■ Problem requirements
Give the listing below again in full, exactly as written.

(Records with scene code)
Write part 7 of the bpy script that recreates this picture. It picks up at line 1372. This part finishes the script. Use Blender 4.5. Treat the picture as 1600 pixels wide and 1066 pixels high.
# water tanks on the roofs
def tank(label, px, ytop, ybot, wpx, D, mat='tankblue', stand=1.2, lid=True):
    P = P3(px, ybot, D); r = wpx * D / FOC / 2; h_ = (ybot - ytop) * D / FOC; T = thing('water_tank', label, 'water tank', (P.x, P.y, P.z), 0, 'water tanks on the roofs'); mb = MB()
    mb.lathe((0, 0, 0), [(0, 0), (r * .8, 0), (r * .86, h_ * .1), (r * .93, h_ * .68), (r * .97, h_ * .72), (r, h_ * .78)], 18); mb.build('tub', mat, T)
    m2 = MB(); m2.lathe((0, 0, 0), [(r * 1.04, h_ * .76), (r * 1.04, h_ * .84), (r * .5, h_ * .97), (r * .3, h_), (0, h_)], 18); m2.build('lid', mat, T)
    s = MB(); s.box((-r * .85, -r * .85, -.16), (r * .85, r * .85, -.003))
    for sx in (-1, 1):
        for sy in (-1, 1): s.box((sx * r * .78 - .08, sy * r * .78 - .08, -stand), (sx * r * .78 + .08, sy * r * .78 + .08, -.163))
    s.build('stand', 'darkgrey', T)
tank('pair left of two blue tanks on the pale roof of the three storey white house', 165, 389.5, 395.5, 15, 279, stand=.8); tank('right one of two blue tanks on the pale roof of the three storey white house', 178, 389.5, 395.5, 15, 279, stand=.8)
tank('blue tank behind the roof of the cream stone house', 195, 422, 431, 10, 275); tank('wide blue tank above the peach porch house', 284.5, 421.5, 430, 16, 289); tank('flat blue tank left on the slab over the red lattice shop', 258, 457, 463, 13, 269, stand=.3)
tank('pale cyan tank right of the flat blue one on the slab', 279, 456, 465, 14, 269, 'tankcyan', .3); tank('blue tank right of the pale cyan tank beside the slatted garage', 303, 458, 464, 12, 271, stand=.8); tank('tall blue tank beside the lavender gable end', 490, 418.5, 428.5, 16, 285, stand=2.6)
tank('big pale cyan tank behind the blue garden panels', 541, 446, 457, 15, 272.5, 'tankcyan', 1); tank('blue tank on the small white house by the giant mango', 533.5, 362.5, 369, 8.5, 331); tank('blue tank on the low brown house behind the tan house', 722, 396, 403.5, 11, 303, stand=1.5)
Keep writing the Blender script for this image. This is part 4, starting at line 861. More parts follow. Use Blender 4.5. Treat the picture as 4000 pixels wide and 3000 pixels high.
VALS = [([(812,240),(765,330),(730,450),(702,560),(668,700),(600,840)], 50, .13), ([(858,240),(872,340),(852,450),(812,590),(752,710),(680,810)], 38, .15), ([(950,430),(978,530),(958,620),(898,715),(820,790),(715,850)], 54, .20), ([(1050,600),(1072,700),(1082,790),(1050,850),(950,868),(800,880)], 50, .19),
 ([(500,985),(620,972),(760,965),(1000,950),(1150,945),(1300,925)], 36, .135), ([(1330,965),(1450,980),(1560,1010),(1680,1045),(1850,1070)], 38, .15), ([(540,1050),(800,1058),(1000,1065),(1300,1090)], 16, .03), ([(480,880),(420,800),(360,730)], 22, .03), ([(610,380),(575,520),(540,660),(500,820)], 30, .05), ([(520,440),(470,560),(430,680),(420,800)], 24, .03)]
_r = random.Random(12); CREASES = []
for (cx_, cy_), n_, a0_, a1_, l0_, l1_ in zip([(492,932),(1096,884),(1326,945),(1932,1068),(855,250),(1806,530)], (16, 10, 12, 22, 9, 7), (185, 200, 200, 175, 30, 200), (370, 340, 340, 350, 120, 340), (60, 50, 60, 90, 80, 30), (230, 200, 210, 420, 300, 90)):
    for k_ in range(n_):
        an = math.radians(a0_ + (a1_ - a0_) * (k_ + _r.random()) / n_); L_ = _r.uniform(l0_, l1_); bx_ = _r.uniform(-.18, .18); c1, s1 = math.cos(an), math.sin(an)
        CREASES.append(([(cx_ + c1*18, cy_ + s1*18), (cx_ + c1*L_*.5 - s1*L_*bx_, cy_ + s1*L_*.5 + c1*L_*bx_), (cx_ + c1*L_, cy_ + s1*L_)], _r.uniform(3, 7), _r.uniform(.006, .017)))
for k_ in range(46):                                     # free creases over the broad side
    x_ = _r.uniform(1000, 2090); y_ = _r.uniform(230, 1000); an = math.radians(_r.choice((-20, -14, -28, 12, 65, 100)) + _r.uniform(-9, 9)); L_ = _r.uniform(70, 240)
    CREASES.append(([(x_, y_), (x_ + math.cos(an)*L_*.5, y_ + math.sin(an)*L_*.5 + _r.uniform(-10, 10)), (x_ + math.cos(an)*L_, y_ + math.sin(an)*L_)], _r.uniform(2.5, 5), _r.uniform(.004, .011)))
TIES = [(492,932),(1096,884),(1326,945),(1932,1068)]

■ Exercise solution
Write part 7 of the bpy script that recreates this picture. It picks up at line 1372. This part finishes the script. Use Blender 4.5. Treat the picture as 1600 pixels wide and 1066 pixels high.
# water tanks on the roofs
def tank(label, px, ytop, ybot, wpx, D, mat='tankblue', stand=1.2, lid=True):
    P = P3(px, ybot, D); r = wpx * D / FOC / 2; h_ = (ybot - ytop) * D / FOC; T = thing('water_tank', label, 'water tank', (P.x, P.y, P.z), 0, 'water tanks on the roofs'); mb = MB()
    mb.lathe((0, 0, 0), [(0, 0), (r * .8, 0), (r * .86, h_ * .1), (r * .93, h_ * .68), (r * .97, h_ * .72), (r, h_ * .78)], 18); mb.build('tub', mat, T)
    m2 = MB(); m2.lathe((0, 0, 0), [(r * 1.04, h_ * .76), (r * 1.04, h_ * .84), (r * .5, h_ * .97), (r * .3, h_), (0, h_)], 18); m2.build('lid', mat, T)
    s = MB(); s.box((-r * .85, -r * .85, -.16), (r * .85, r * .85, -.003))
    for sx in (-1, 1):
        for sy in (-1, 1): s.box((sx * r * .78 - .08, sy * r * .78 - .08, -stand), (sx * r * .78 + .08, sy * r * .78 + .08, -.163))
    s.build('stand', 'darkgrey', T)
tank('pair left of two blue tanks on the pale roof of the three storey white house', 165, 389.5, 395.5, 15, 279, stand=.8); tank('right one of two blue tanks on the pale roof of the three storey white house', 178, 389.5, 395.5, 15, 279, stand=.8)
tank('blue tank behind the roof of the cream stone house', 195, 422, 431, 10, 275); tank('wide blue tank above the peach porch house', 284.5, 421.5, 430, 16, 289); tank('flat blue tank left on the slab over the red lattice shop', 258, 457, 463, 13, 269, stand=.3)
tank('pale cyan tank right of the flat blue one on the slab', 279, 456, 465, 14, 269, 'tankcyan', .3); tank('blue tank right of the pale cyan tank beside the slatted garage', 303, 458, 464, 12, 271, stand=.8); tank('tall blue tank beside the lavender gable end', 490, 418.5, 428.5, 16, 285, stand=2.6)
tank('big pale cyan tank behind the blue garden panels', 541, 446, 457, 15, 272.5, 'tankcyan', 1); tank('blue tank on the small white house by the giant mango', 533.5, 362.5, 369, 8.5, 331); tank('blue tank on the low brown house behind the tan house', 722, 396, 403.5, 11, 303, stand=1.5)
Keep writing the Blender script for this image. This is part 4, starting at line 861. More parts follow. Use Blender 4.5. Treat the picture as 4000 pixels wide and 3000 pixels high.
VALS = [([(812,240),(765,330),(730,450),(702,560),(668,700),(600,840)], 50, .13), ([(858,240),(872,340),(852,450),(812,590),(752,710),(680,810)], 38, .15), ([(950,430),(978,530),(958,620),(898,715),(820,790),(715,850)], 54, .20), ([(1050,600),(1072,700),(1082,790),(1050,850),(950,868),(800,880)], 50, .19),
 ([(500,985),(620,972),(760,965),(1000,950),(1150,945),(1300,925)], 36, .135), ([(1330,965),(1450,980),(1560,1010),(1680,1045),(1850,1070)], 38, .15), ([(540,1050),(800,1058),(1000,1065),(1300,1090)], 16, .03), ([(480,880),(420,800),(360,730)], 22, .03), ([(610,380),(575,520),(540,660),(500,820)], 30, .05), ([(520,440),(470,560),(430,680),(420,800)], 24, .03)]
_r = random.Random(12); CREASES = []
for (cx_, cy_), n_, a0_, a1_, l0_, l1_ in zip([(492,932),(1096,884),(1326,945),(1932,1068),(855,250),(1806,530)], (16, 10, 12, 22, 9, 7), (185, 200, 200, 175, 30, 200), (370, 340, 340, 350, 120, 340), (60, 50, 60, 90, 80, 30), (230, 200, 210, 420, 300, 90)):
    for k_ in range(n_):
        an = math.radians(a0_ + (a1_ - a0_) * (k_ + _r.random()) / n_); L_ = _r.uniform(l0_, l1_); bx_ = _r.uniform(-.18, .18); c1, s1 = math.cos(an), math.sin(an)
        CREASES.append(([(cx_ + c1*18, cy_ + s1*18), (cx_ + c1*L_*.5 - s1*L_*bx_, cy_ + s1*L_*.5 + c1*L_*bx_), (cx_ + c1*L_, cy_ + s1*L_)], _r.uniform(3, 7), _r.uniform(.006, .017)))
for k_ in range(46):                                     # free creases over the broad side
    x_ = _r.uniform(1000, 2090); y_ = _r.uniform(230, 1000); an = math.radians(_r.choice((-20, -14, -28, 12, 65, 100)) + _r.uniform(-9, 9)); L_ = _r.uniform(70, 240)
    CREASES.append(([(x_, y_), (x_ + math.cos(an)*L_*.5, y_ + math.sin(an)*L_*.5 + _r.uniform(-10, 10)), (x_ + math.cos(an)*L_, y_ + math.sin(an)*L_)], _r.uniform(2.5, 5), _r.uniform(.004, .011)))
TIES = [(492,932),(1096,884),(1326,945),(1932,1068)]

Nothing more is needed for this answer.